The Russian administration of Galicia lasted from August 1914 until June 1915. Russian Grand Duke Nicholas issued a manifesto proclaiming that the people of Galicia were brothers who had "languished for centuries under a foreign yoke" and urged them to "raise the banner of United Russia." During this time, with the help of local Russophiles, the Russian administration, aware that the Ukrainophiles were loyal to the Austro-Hungarian Empire and that they had organized the Ukrainian legion of the Austro-Hungarian army, engaged in a harsh persecution of the Ukrainophile leaders and their ideology. Ukrainian schools were forcibly converted to Russian-language instruction, reading rooms, newspapers, co-operatives and credit unions were closed, and hundreds of community leaders were arrested and exiled under suspicion of collaboration. The popular head of the Ukrainian Greek Catholic Church, Metropolitan Andrey Sheptytsky was arrested and exiled to Russia. Although Nicholas II issued a decree forbidding forceful conversion from Uniatism to Orthodoxy, except in cases where 75% of the parishioners approved, the ultimate goal was the liquidation of the Ukrainian Catholic Church. In addition to its head, hundreds of priests were exiled to Russia and replaced by Orthodox priests, who urged the parishioners to convert to Orthodoxy. The behavior of the Russian authorities was so heavy-handed that it was denounced as a "European scandal" in the Russian Duma by the Russian statesman Pavel Milyukov. The Russians were aided in their suppression of Ukrainian culture by local Russophiles and by Polish anti-Ukrainian figures such as Lviv professor Stanisław Grabski. Such actions angered most of the local Ukrainian population.

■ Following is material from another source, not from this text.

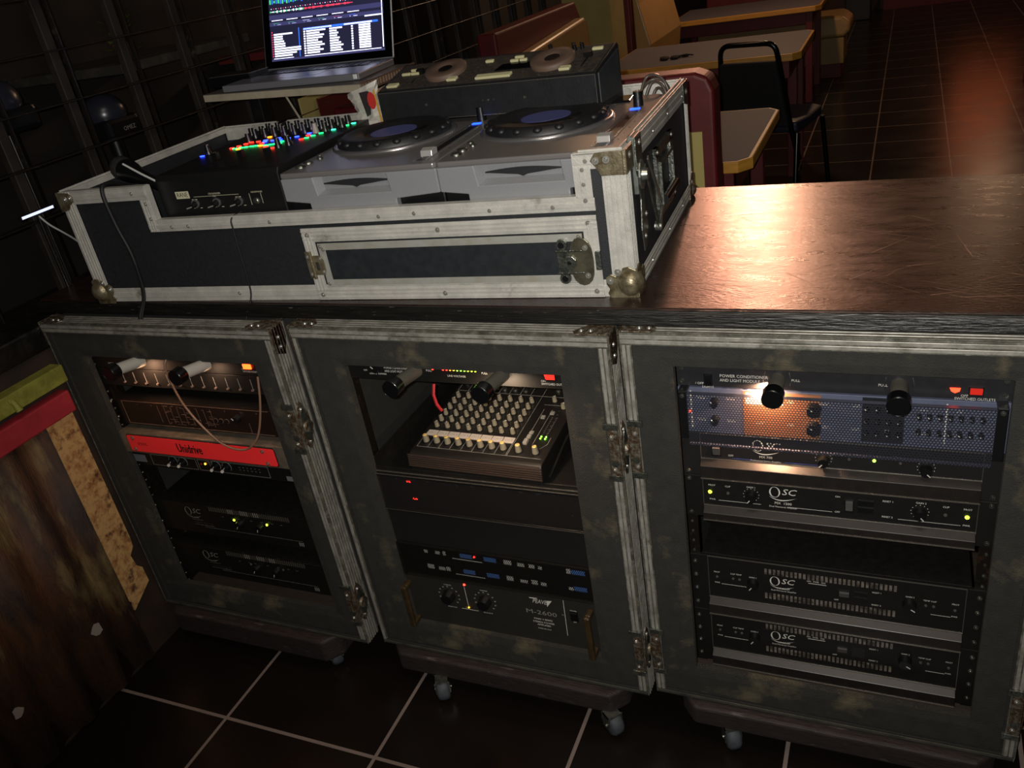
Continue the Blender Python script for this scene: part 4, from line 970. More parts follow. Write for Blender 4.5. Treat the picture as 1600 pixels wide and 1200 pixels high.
for x, z in ((D0+.012, .012), (D0+.012, zt-.012), (D1-.012, .012), (D1-.014, zt-.012), (.82, .012), (.83, zt-.012), (q0+.006, r0+.005), (q0+.006, r1-.005), (q1-.006, r0+.005), (q1-.006, r1-.005), (q0+.011, r1-.011), (q1-.011, r1-.011)):
    rivet(di, x, -.0068, z, .0036 if x in (q0+.006, q1-.006, q0+.011, q1-.011) else .0046, 'y', 1)
di.build('door_trim', [mat('aluminium_bright', 'b2b2ac', .4, .45, 'a5a18f', 30, .4, .7), RIV], fc, .0004)
MB().box(q0, q1, -.0042, -.0030, r0, r1).build('door_panel', mat('black_laminate_door', '1c1f22', .45, 0, '26292c', 60, .35, .7), fc)
hg = MB().prism([(D0-.003, .098), (D0+.008, .098), (D0+.011, .090), (D0+.030, .090), (D0+.034, .082), (D0+.034, .060), (D0+.030, .052), (D0+.011, .052), (D0+.008, .046), (D0-.003, .046)], 'y', -.0088, -.0070)
hg.cyl((D0+.0095, -.0105, .046), (D0+.0095, -.0105, .098), .0032, .0032, 12); hg.box(D0+.016, D0+.023, -.0098, -.0088, .062, .078, 2)
for x, z in ((D0+.002, .088), (D0+.002, .054), (D0+.028, .084), (D0+.029, .058)): rivet(hg, x, -.0088, z, .0040, 'y', 1)
hg.build('hinge', [BRONZE, RIV, CHROME], fc, .0006)
# butterfly latch of the drawer
la = MB(); lx, lz = 1.070, .066
la.box(lx-.032, lx-.004, -.0105, -.0075, lz-.020, lz+.020, 1)
for s_ in (-1, 1): la.cyl((lx-.022, -.0075, lz+s_*.029), (lx-.022, -.0120, lz+s_*.029), .0098, .0092, 20, 1); la.cyl((lx-.022, -.012, lz+s_*.029), (lx-.022, -.0128, lz+s_*.029), .0055, .0055, 14, 3)
la.bar((lx-.034, -.012, lz+.019), (lx+.012, -.012, lz+.019), .003, .003, (0, 1, 0), 1).bar((lx-.034, -.012, lz-.019), (lx+.012, -.012, lz-.019), .003, .003, (0, 1, 0), 1)
pts = []
for k in range(28):
    a = 2*pi*k/28; r_ = .019+.017*abs(math.sin(a))**3
    pts.append((lx+.010+r_*math.cos(a)*1.05, lz+r_*math.sin(a)*1.15))
la.prism(pts, 'y', -.0125, -.0095)
la.prism([(lx-.010+.0125*math.cos(k*pi/4+.39), lz+.0125*math.sin(k*pi/4+.39)) for k in range(8)], 'y', -.0165, -.0125, 1)
la.cyl((lx-.010, -.0165, lz), (lx-.010, -.0185, lz), .0035, .0028, 12, 3)
for z in (-.024, .024): rivet(la, lx+.018, -.0125, lz+z, .0050, 'y', 2)
la.box(lx+.032, lx+.041, -.010, -.003, lz-.016, lz+.016, 1)
la.build('latch', [mat('olive_brass', '6e6a58', .38, .7, '4d4a3c', 60, .4, .7), CHROME, RIV, PLAST], fc, .0008)
# ball corners and flat corners
def ball_corner(x, y_, z, sx, sy, mi):
    c = MB(); pts = []
    for k in range(9):
        a = pi/2*k/8; pts.append((.050-.0+0*a, a))
    prof = [(-.0045, -.0045), (.040, -.0045), (.046, .006), (.042, .014), (.047, .022), (.047, .034), (.038, .040), (.030, .036), (.022, .040), (.018, .050), (.008, .052), (-.0045, .046)]
    c.prism([(x+sx*p[0], z+p[1]) for p in prof], 'y', y_-.0062, y_-.0034)
    c.prism([(y_+sy*p[0], z+p[1]) for p in prof], 'x', *sorted((x-sx*.0062, x-sx*.0034)))
    c.sphere((x+sx*.008, y_+.004, z+.0225), .0225, 0, (1, 1, 1.05), 20)
    for p in ((.040, .030), (.031, .040)):
        pass
    rivet(c, x+sx*.040, y_-.0062, z+.028, .0060, 'y', 1); rivet(c, x+sx*.026, y_-.0062, z+.043, .0060, 'y', 1)
    return c
ball_corner(CW, 0, .001, -1, 1, 0).build('ball_corner', [BRONZE, RIV], fc, .0012)
ball_corner(0, 0, .001, 1, 1, 0).build('ball_corner', [BRONZE, RIV], fc, .0012)
c = MB().prism([(CW-.052, CH-.012), (CW-.044, CH-.022), (CW-.036, CH-.036), (CW+.004, CH-.036), (CW+.004, CH+.001), (CW-.026, CH+.001), (CW-.044, CH+.0)], 'y', -.0058, -.0036)
c.box(CW+.0022, CW+.0046, -.0058, .042, CH-.036, CH+.0005).cyl((CW+.001, -.0025, CH-.036), (CW+.001, -.0025, CH+.0005), .0042, .0042, 12)
rivet(c, CW-.043, -.0058, CH-.012, .0062, 'y', 1); rivet(c, CW-.026, -.0058, CH-.011, .0062, 'y', 1); rivet(c, CW+.0046, .02, CH-.012, .006, 'x', 1)
c.build('flat_corner', [BRONZE, RIV], fc, .0008)
c = MB().prism([(-.004, CH-.040), (.016, CH-.036), (.024, CH-.026), (.036, CH-.020), (.038, CH-.010), (.028, CH-.002), (-.004, CH+.001)], 'y', -.0058, -.0036)
c.box(-.0046, -.0022, -.0058, .042, CH-.036, CH); rivet(c, .016, -.0058, CH-.014, .006, 'y', 1); rivet(c, .030, -.0058, CH-.012, .006, 'y', 1)
c.build('flat_corner', [BRONZE, RIV], fc, .0008)
c = MB().prism([(CD-.040, 0), (CD+.004, 0), (CD+.004, .05), (CD-.012, .05), (CD-.026, .034), (CD-.036, .022)], 'x', CW+.0022, CW+.0046); c.sphere((CW-.004, CD-.004, .013), .016, 0, (1, 1, 1), 16); rivet(c, CW+.0046, CD-.014, .032, .005, 'x', 1)
c.build('ball_corner', [RUSTY, RIV], fc, .0008)
c = MB().prism([(CD-.044, CH-.038), (CD+.004, CH-.050), (CD+.004, CH+.001), (CD-.044, CH+.001)], 'x', CW+.0022, CW+.0040); rivet(c, CW+.004, CD-.016, CH-.02, .006, 'x', 1)
c.build('flat_corner', [CHROME, RIV], fc, .0008)
# side handle (recessed, spring grip) and lid stay
hd = MB(); y0_, y1_, z0_, z1_ = .205, .355, .060, .185
for a in ((y0_, y1_, z1_-.018, z1_), (y0_, y1_, z0_, z0_+.018), (y0_, y0_+.022, z0_, z1_), (y1_-.022, y1_, z0_, z1_)): hd.box(CW-.002, CW+.0045, *a)
hd.box(CW-.0105, CW-.0095, y0_, y1_, z0_, z1_)
hd.bar((CW+.006, y0_+.018, z1_-.030), (CW+.006, y1_-.018, z1_-.030), .006, .006, (0, 0, 1)).bar((CW+.006, y0_+.020, z0_+.02), (CW+.006, y0_+.020, z1_-.03), .006, .006, (1, 0, 0)).bar((CW+.006, y1_-.020, z0_+.02), (CW+.006, y1_-.020, z1_-.03), .006, .006, (1, 0, 0))
hd.cyl((CW+.008, y0_+.02, z0_+.03), (CW+.008, y1_-.02, z0_+.03), .009, .009, 16, 2)
for a in ((y0_+.01, z0_+.008), (y0_+.01, z1_-.008), (y1_-.01, z0_+.008), (y1_-.01, z1_-.008)): rivet(hd, CW+.0045, a[0], a[1], .0042, 'x', 1)
hd.build('side_handle', [CHROME, RIV, PLAST], fc, .001)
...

When Austria regained Galicia in June 1915, most of the remaining Galician Russophiles and their families retreated alongside the Russian army in fear of reprisals. Approximately 25,000 of them were resettled near Rostov-on-Don. Among those that did not leave, the Austrians arrested and sentenced to death approximately thirty noted Russophiles, including two members of parliament, Dmytro Markov and Volodymyr Kurylovich (their sentences were commuted to life imprisonment and they were released in 1917)., as well as Metodyj Trochanovskij. Kost Levitsky, a prominent Ukrainophile leader and the future president of the West Ukrainian National Republic, appeared as a prosecutor during the trials against the Russophiles.

When civil war broke out in Russia, some Galician Russophiles then fought in the ranks of the White Army, specifically under Lavr Kornilov, in the hope that Galicia would become part of a democratic White Russia.

After the collapse of Austria-Hungary the Ukrainians of Galicia proclaimed the West Ukrainian National Republic. Between 70 and 75 thousand men fought in its Ukrainian Galician Army. They lost their war and the territory was annexed by Poland. However, the experience of proclaiming a Ukrainian state and fighting for it significantly intensified and deepened the Ukrainian orientation within Galicia. Since the interwar era, Galicia has been the center of Ukrainian nationalism.